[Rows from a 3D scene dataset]
[start]

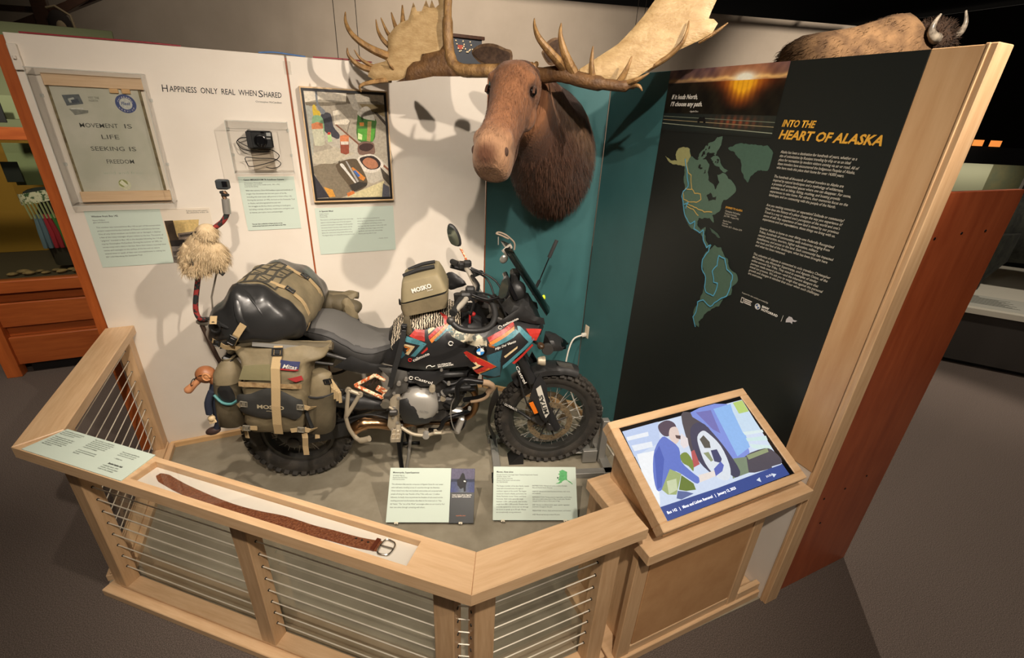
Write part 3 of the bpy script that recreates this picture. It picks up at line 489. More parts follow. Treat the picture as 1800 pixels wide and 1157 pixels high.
# ------------------------------------------------------------------ right-hand displays
pl = wempty('plinth', (5.3, -1.2, 0), 'low dark plinth with a white top at the right edge', 'plinth')
pd = V((.6156, -.788, 0)); pn = V((.788, .6156, 0)); p0 = V((4.4, -.716, 0))
def pbox(name, s0, s1, t0, t1, z0, z1, m, par):
    q = [p0 + pd * s + pn * t for s, t in ((s0, t0), (s1, t0), (s1, t1), (s0, t1))]
    return B().prism([(p.x, p.y) for p in q], lambda u, v, w: (u, v, w), z0, z1).obj(name, m, par)
pbox('toe_kick', 0, 3.2, .06, 2.3, 0, .05, black_plastic, pl)
pbox('body', 0, 3.2, 0, 2.4, .05, .575, mat('plinth_dark', (58, 54, 50), .7), pl)
pbox('top', -.02, 3.22, -.03, 2.42, .575, .63, mat('plinth_white', (206, 202, 186), .6), pl)
pf = Fr(p0 + pd * .62 + pn * .06 + V((0, 0, .631)), pd, pn)
pbox('caption', .60, 1.5, .05, .55, .6302, .632, mat('caption_grey', (186, 186, 174), .6), pl)
for k in range(12): flat('print_line', rect(.06, .43 - .028 * k, .06 + (.16 if k < 2 else .30 + .05 * ((k * 7) % 3)), .442 - .028 * k), pf, .0016, ink if k < 2 else ink_soft, pl)
# dark animal standing on the plinth (only leg and flank show)
bear = wempty('bear_mount', (6.2, -1.2, .63), 'dark furred animal mount standing on the white plinth at the right edge', 'animal mount')
furd = mat('dark_fur', (24, 25, 22), .95, rgb2=(44, 46, 38), scale=26, stretch=(1, 1, .3), bump=.5)
q0 = p0 + pd * 1.5 + pn * 1.3
def bp(s, t, z): q = p0 + pd * s + pn * t; return V((q.x, q.y, z))
rr_ = []
for s, zc, ry, rz in ((.55, 1.30, .10, .16), (.75, 1.28, .24, .30), (1.1, 1.3, .32, .38), (1.6, 1.32, .34, .38), (2.1, 1.3, .3, .34), (2.4, 1.36, .2, .24)):
    rr_.append([bp(s, 1.1 + ry * math.cos(2 * math.pi * k / 16), zc + rz * math.sin(2 * math.pi * k / 16)) for k in range(16)])
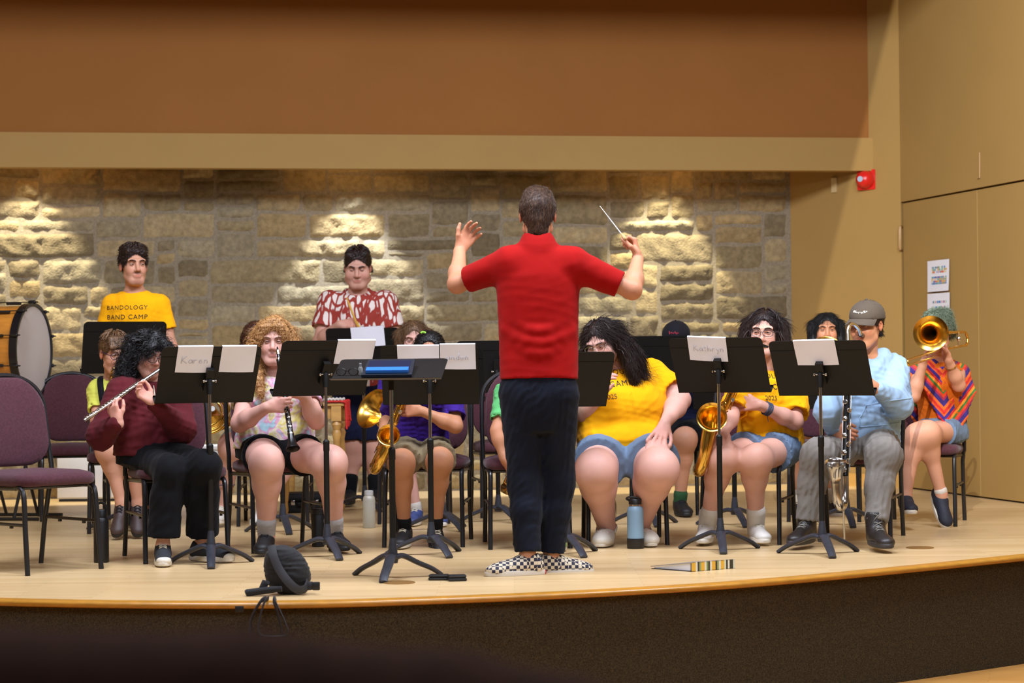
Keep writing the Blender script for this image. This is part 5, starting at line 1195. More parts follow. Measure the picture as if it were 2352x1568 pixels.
# ================================================================ girl with glasses behind purple
P = Person('girl with long light brown hair and glasses half hidden behind the bowed head, blue sneakers', None, S_PALE, .93, .95, seat=True)
s8 = 368
P.solve({'pel': at(950, 1004, s8), 'neck': at(948, 850, s8), 'shL': at(892, 875, s8), 'shR': at(1000, 875, s8), 'elL': ('shL', 876, 945, .25, True), 'elR': ('shR', 1012, 945, .26, True), 'wrL': at(905, 960, s8+7), 'wrR': at(950, 940, s8+7),
  'hipL': at(925, 1010, s8), 'hipR': at(972, 1010, s8), 'kneL': ('hipL', 925, 1028, .41, True), 'kneR': ('hipR', 1000, 1028, .41, True), 'ankL': ('z', 956, 1168, .09), 'ankR': ('z', 1004, 1172, .09)})
P.body(Head(at(951, 783, s8+2), .98, 4, 8), hands={'L': dict(n=(1, 0, 0), th=-1, curl=.6), 'R': dict(n=(-1, 0, 0), th=1, curl=.6)}, eye_open=.35, gaze=(0, -15))
P.hair_long(h_lb, [([(x, .02, .05), (x*1.15, .01, -.05), (x*1.35, .0, -.15), (x*1.45, -.01, -.24)], [.035, .034, .034, .025]) for x in (-.075, .075)], amp=.003, wl=.02, face=(.057, .08, .100), fz=-.012, seed=3)
P.brows(h_lb, .002); P.glasses(m_silver, (.024, .018), .0013)
P.shirt(m_purple, infl=.012, sleeve=.62, sr=(.066, .07)); P.pants(m_jean, 'shorts', .6, k1=.09)
for q in 'LR': P.sock(q, m_sockw, -.04, .03, .042); P.shoe(q, -10 if q == 'L' else 12, m_blueshoe, m_solew, .25, lace=m_lacew)

# ================================================================ purple saxophone boy
P = Person('boy in purple T-shirt and khaki shorts, head bowed behind the stand, playing a saxophone', None, S_DEEP, .93, .95, seat=True)
s9 = 421
P.solve({'pel': at(968, 1022, s9), 'neck': at(976, 866, s9+6), 'shL': at(915, 898, s9+4), 'shR': at(1036, 894, s9+4), 'elL': ('shL', 893, 958, .26, False), 'elR': ('shR', 1046, 978, .26, True), 'wrL': at(876, 1002, s9+9), 'wrR': at(968, 944, s9+11),
  'hipL': at(942, 1030, s9), 'hipR': at(998, 1030, s9), 'kneL': ('hipL', 922, 1062, .37, True), 'kneR': ('hipR', 1010, 1058, .37, True), 'ankL': ('z', 929, 1214, .09), 'ankR': ('z', 1000, 1208, .09)})
P.body(Head(at(986, 813, s9+10), .97, 0, 4), hands={'L': dict(d=(.1, -.3, -.95), n=(.9, .2, 0), th=-1, curl=.6, tcurl=.4), 'R': dict(d=(-.95, -.1, .1), n=(-.1, .9, -.1), th=-1, curl=.6, tcurl=.4)}, eye_open=.2)
P.hair_short(h_black, vol=(.084, .100, .088), amp=.004, wl=.03)
P.brows(h_black)
hb = P.hd; mb = MB(); mb.tube([hb.w(-.03 + .012*math.cos(a), -.045, .118 + .006*math.sin(a)) for a in np.linspace(0, PI, 5)], .006, 8); mb.build('green_hair_clip', mat('neon_green', c(130, 190, 40), .5), P.o)
P.shirt(m_purple, infl=.014, sleeve=.78, sr=(.066, .074), hem=-.04, wr=(.0045, .1)); P.pants(m_khaki, 'cargo_shorts', .90, k0=.105, k1=.108, wr=(.004, .09), top=.06)
for q in 'LR': P.sock(q, m_sockb, -.04, .055, .042); P.shoe(q, -8 if q == 'L' else 14, m_shoeb, m_solew if q == 'L' else m_soleb, .26, lace=m_lacew, pitch=0 if q == 'L' else 16)

# ================================================================ child in green behind the conductor
P = Person('child in a green T-shirt almost fully hidden behind the conductor, left arm showing', None, S_DEEP, .88, .92, seat=True)
s10 = 428
P.solve({'pel': at(1218, 1022, s10), 'neck': at(1225, 872, s10), 'shL': at(1158, 902, s10+4), 'shR': at(1290, 902, s10), 'elL': ('shL', 1142, 990, .25, True), 'elR': ('shR', 1296, 985, .25, True), 'wrL': at(1157, 1052, s10+9), 'wrR': at(1245, 960, s10+9),
  'hipL': at(1196, 1030, s10), 'hipR': at(1245, 1030, s10), 'kneL': ('hipL', 1200, 1066, .37, True), 'kneR': ('hipR', 1278, 1066, .37, True), 'ankL': ('z', 1200, 1220, .09), 'ankR': ('z', 1282, 1222, .09)})
P.body(Head(at(1232, 805, s10), .95, -5, 10), hands={'L': dict(d=(.45, -.15, -.85), n=(.8, .4, .3), th=-1, curl=.4, tcurl=.2), 'R': dict(n=(-1, 0, 0), th=1, curl=.6)})
P.hair_short(h_brown); P.brows(h_brown); P.shirt(m_green, infl=.012, sleeve=.72, sr=(.062, .068)); P.pants(m_navy, 'shorts', .85, k1=.1)
for q in 'LR': P.shoe(q, 0, mat('lime_shoe', c(120, 160, 90), .6), m_solew, .25, lace=m_lacew)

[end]

#### REQUIRED TASK
Restate each entry word for word, leaving out any pictures.

#### EXERCISE OUTPUT
Write part 3 of the bpy script that recreates this picture. It picks up at line 489. More parts follow. Treat the picture as 1800 pixels wide and 1157 pixels high.
# ------------------------------------------------------------------ right-hand displays
pl = wempty('plinth', (5.3, -1.2, 0), 'low dark plinth with a white top at the right edge', 'plinth')
pd = V((.6156, -.788, 0)); pn = V((.788, .6156, 0)); p0 = V((4.4, -.716, 0))
def pbox(name, s0, s1, t0, t1, z0, z1, m, par):
    q = [p0 + pd * s + pn * t for s, t in ((s0, t0), (s1, t0), (s1, t1), (s0, t1))]
    return B().prism([(p.x, p.y) for p in q], lambda u, v, w: (u, v, w), z0, z1).obj(name, m, par)
pbox('toe_kick', 0, 3.2, .06, 2.3, 0, .05, black_plastic, pl)
pbox('body', 0, 3.2, 0, 2.4, .05, .575, mat('plinth_dark', (58, 54, 50), .7), pl)
pbox('top', -.02, 3.22, -.03, 2.42, .575, .63, mat('plinth_white', (206, 202, 186), .6), pl)
pf = Fr(p0 + pd * .62 + pn * .06 + V((0, 0, .631)), pd, pn)
pbox('caption', .60, 1.5, .05, .55, .6302, .632, mat('caption_grey', (186, 186, 174), .6), pl)
for k in range(12): flat('print_line', rect(.06, .43 - .028 * k, .06 + (.16 if k < 2 else .30 + .05 * ((k * 7) % 3)), .442 - .028 * k), pf, .0016, ink if k < 2 else ink_soft, pl)
# dark animal standing on the plinth (only leg and flank show)
bear = wempty('bear_mount', (6.2, -1.2, .63), 'dark furred animal mount standing on the white plinth at the right edge', 'animal mount')
furd = mat('dark_fur', (24, 25, 22), .95, rgb2=(44, 46, 38), scale=26, stretch=(1, 1, .3), bump=.5)
q0 = p0 + pd * 1.5 + pn * 1.3
def bp(s, t, z): q = p0 + pd * s + pn * t; return V((q.x, q.y, z))
rr_ = []
for s, zc, ry, rz in ((.55, 1.30, .10, .16), (.75, 1.28, .24, .30), (1.1, 1.3, .32, .38), (1.6, 1.32, .34, .38), (2.1, 1.3, .3, .34), (2.4, 1.36, .2, .24)):
    rr_.append([bp(s, 1.1 + ry * math.cos(2 * math.pi * k / 16), zc + rz * math.sin(2 * math.pi * k / 16)) for k in range(16)])
Keep writing the Blender script for this image. This is part 5, starting at line 1195. More parts follow. Measure the picture as if it were 2352x1568 pixels.
# ================================================================ girl with glasses behind purple
P = Person('girl with long light brown hair and glasses half hidden behind the bowed head, blue sneakers', None, S_PALE, .93, .95, seat=True)
s8 = 368
P.solve({'pel': at(950, 1004, s8), 'neck': at(948, 850, s8), 'shL': at(892, 875, s8), 'shR': at(1000, 875, s8), 'elL': ('shL', 876, 945, .25, True), 'elR': ('shR', 1012, 945, .26, True), 'wrL': at(905, 960, s8+7), 'wrR': at(950, 940, s8+7),
  'hipL': at(925, 1010, s8), 'hipR': at(972, 1010, s8), 'kneL': ('hipL', 925, 1028, .41, True), 'kneR': ('hipR', 1000, 1028, .41, True), 'ankL': ('z', 956, 1168, .09), 'ankR': ('z', 1004, 1172, .09)})
P.body(Head(at(951, 783, s8+2), .98, 4, 8), hands={'L': dict(n=(1, 0, 0), th=-1, curl=.6), 'R': dict(n=(-1, 0, 0), th=1, curl=.6)}, eye_open=.35, gaze=(0, -15))
P.hair_long(h_lb, [([(x, .02, .05), (x*1.15, .01, -.05), (x*1.35, .0, -.15), (x*1.45, -.01, -.24)], [.035, .034, .034, .025]) for x in (-.075, .075)], amp=.003, wl=.02, face=(.057, .08, .100), fz=-.012, seed=3)
P.brows(h_lb, .002); P.glasses(m_silver, (.024, .018), .0013)
P.shirt(m_purple, infl=.012, sleeve=.62, sr=(.066, .07)); P.pants(m_jean, 'shorts', .6, k1=.09)
for q in 'LR': P.sock(q, m_sockw, -.04, .03, .042); P.shoe(q, -10 if q == 'L' else 12, m_blueshoe, m_solew, .25, lace=m_lacew)

# ================================================================ purple saxophone boy
P = Person('boy in purple T-shirt and khaki shorts, head bowed behind the stand, playing a saxophone', None, S_DEEP, .93, .95, seat=True)
s9 = 421
P.solve({'pel': at(968, 1022, s9), 'neck': at(976, 866, s9+6), 'shL': at(915, 898, s9+4), 'shR': at(1036, 894, s9+4), 'elL': ('shL', 893, 958, .26, False), 'elR': ('shR', 1046, 978, .26, True), 'wrL': at(876, 1002, s9+9), 'wrR': at(968, 944, s9+11),
  'hipL': at(942, 1030, s9), 'hipR': at(998, 1030, s9), 'kneL': ('hipL', 922, 1062, .37, True), 'kneR': ('hipR', 1010, 1058, .37, True), 'ankL': ('z', 929, 1214, .09), 'ankR': ('z', 1000, 1208, .09)})
P.body(Head(at(986, 813, s9+10), .97, 0, 4), hands={'L': dict(d=(.1, -.3, -.95), n=(.9, .2, 0), th=-1, curl=.6, tcurl=.4), 'R': dict(d=(-.95, -.1, .1), n=(-.1, .9, -.1), th=-1, curl=.6, tcurl=.4)}, eye_open=.2)
P.hair_short(h_black, vol=(.084, .100, .088), amp=.004, wl=.03)
P.brows(h_black)
hb = P.hd; mb = MB(); mb.tube([hb.w(-.03 + .012*math.cos(a), -.045, .118 + .006*math.sin(a)) for a in np.linspace(0, PI, 5)], .006, 8); mb.build('green_hair_clip', mat('neon_green', c(130, 190, 40), .5), P.o)
P.shirt(m_purple, infl=.014, sleeve=.78, sr=(.066, .074), hem=-.04, wr=(.0045, .1)); P.pants(m_khaki, 'cargo_shorts', .90, k0=.105, k1=.108, wr=(.004, .09), top=.06)
for q in 'LR': P.sock(q, m_sockb, -.04, .055, .042); P.shoe(q, -8 if q == 'L' else 14, m_shoeb, m_solew if q == 'L' else m_soleb, .26, lace=m_lacew, pitch=0 if q == 'L' else 16)

# ================================================================ child in green behind the conductor
P = Person('child in a green T-shirt almost fully hidden behind the conductor, left arm showing', None, S_DEEP, .88, .92, seat=True)
s10 = 428
P.solve({'pel': at(1218, 1022, s10), 'neck': at(1225, 872, s10), 'shL': at(1158, 902, s10+4), 'shR': at(1290, 902, s10), 'elL': ('shL', 1142, 990, .25, True), 'elR': ('shR', 1296, 985, .25, True), 'wrL': at(1157, 1052, s10+9), 'wrR': at(1245, 960, s10+9),
  'hipL': at(1196, 1030, s10), 'hipR': at(1245, 1030, s10), 'kneL': ('hipL', 1200, 1066, .37, True), 'kneR': ('hipR', 1278, 1066, .37, True), 'ankL': ('z', 1200, 1220, .09), 'ankR': ('z', 1282, 1222, .09)})
P.body(Head(at(1232, 805, s10), .95, -5, 10), hands={'L': dict(d=(.45, -.15, -.85), n=(.8, .4, .3), th=-1, curl=.4, tcurl=.2), 'R': dict(n=(-1, 0, 0), th=1, curl=.6)})
P.hair_short(h_brown); P.brows(h_brown); P.shirt(m_green, infl=.012, sleeve=.72, sr=(.062, .068)); P.pants(m_navy, 'shorts', .85, k1=.1)
for q in 'LR': P.shoe(q, 0, mat('lime_shoe', c(120, 160, 90), .6), m_solew, .25, lace=m_lacew)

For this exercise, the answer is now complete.